Ashegam | USA | 01/12/2000
(5 out of 5 stars)
"Is life worth anything? Perhaps this is one of the main questions going through the head of the main actor through out this film. The films first setting carries on for about 10-15 minutes leaving the viewer confused. It's not until half way through the movie that one realizes what the plot is about. Boring? no, but perhaps different and keeping you interested by making you more confused :)
The movie is slow paced but will have you sigh a big "wow" at the end and make you realize why they took it so slow. It will also leave you with questions that only you can asnwer for your self and not a buddy who was watching it with you.
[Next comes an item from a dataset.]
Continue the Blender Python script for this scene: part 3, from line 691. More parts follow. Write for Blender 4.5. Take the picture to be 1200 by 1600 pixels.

Lastely It will make you think twice about the gift of life and how we engorge ourselves in the big picture and overlook the small details.
So take a deep breath and be prepared to think of the unthinkable :)"
Masterpiece of the cinema of lonliness
amir y. | tehran,iran | 10/02/2005
(5 out of 5 stars)
""taste of cherry" is kiarostami's most complete work while-surprisingly-simultaneously being his most personal.i regard it as personal for reasons that to ME are obvious:homayoun ershadi(lead actor)looks a bit like kiarostami,he(in character) apparantely is of an intellectual atheism,his situation(driving around in his car for most of the time of the movie)can be depicted as a metaphor of either the director viewing through his camera or the spectator watching the movie and generally he is easy for the modern artist to identify with in terms of extreme lonliness.kiarostami wisely chooses to give no direct reason for his decision to attempt suicide.instead he focuses on his attempt to make human contact just before departure and from this premise forms the powerful drama of the film.kiarostami can be regarded as one of the most important figures of post-modern cinema:in use of new narrative devices,in this case the dialogues resemble comic book characters conversations where lines are written in white clouds above the characters heads,on the other hand the movie is another take by the director on the subject of life as narrative.each passanger has a "story" to tell,and in the end its about which story will us and Badi'ee(Ershadi) swallow.also its compatible with the post-modern notion of the re-invention of the "text" in the readers conception due to its "open" ending,we can't tell whether Badi'ee commit's suicide or not because neither for us and nor for him that is not the point anymore,we have taken part in hearing differrent stories and and experienced different approaches towards existance.kiarostami reminds us that narrating life IS itself LIFE,just like cheherezad keeps on telling stories to remain alive in the thousand and one nights.taste of cherry is the most sympathetic and lyrical attempt of contemporary cinema in illustrating the urban mans loveless-ness.a word about the DVD:though i'm grateful to the creators of Criterion and not only because of this movie,i hope there will be some improvement in the extras of iranian movies in general.the interview with kiarostami is to old for this movie and due to the importance of this film in kiarostami"s canon, a fresh and extensive interview with the man is necessary,plus reviews by kiarostami-liking critics and praises of international fellow directors."